Map of Paraguay

Map of Paraguay

Thursday, February 3, 2011

Colonization and the Indigenous

The original people living in what is now Paraguay were Guaraní Amerindians of the Tupi-Guaraní language family among many other indigenous groups. At the time of the European arrival it is said that there were as many as 150,000 Amerindians living in present day Paraguay. Sebastian Cabot is the first known European to explore Paraguay from 1526 to 1530 under the Spanish order. The first permanent Spanish settlement, Nuestra Señora de la Asunción (Our Lady of the Assumption, which the capital), was founded where the Paraguay and Pilcomayo rivers meet on Assumption Day, 15 August 1537. Then in the following two centuries Paraguay was dominated by the Jesuit Missions, these Jesuit missionaries were there to protect the natives from Portuguese slave trade and the Spanish colonist.

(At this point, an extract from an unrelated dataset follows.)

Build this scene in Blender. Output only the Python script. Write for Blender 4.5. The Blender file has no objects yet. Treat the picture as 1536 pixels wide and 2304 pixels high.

Priests organized Guaraní families in mission villages ( reducciones ) designed as self-sufficient communities in which they were taught trades, improved methods of cultivation, and the fine arts, as well as religion. Eventually the colonist became jealous of the growing communities and therefore expelled the Jesuit from the New World. After the expulsion of the Jesuit the reducciones were taken over by civil authorities and the mismanagement caused their population to decline. The survivors either were assimilated into the rural mestizo population or fled to the hinterland.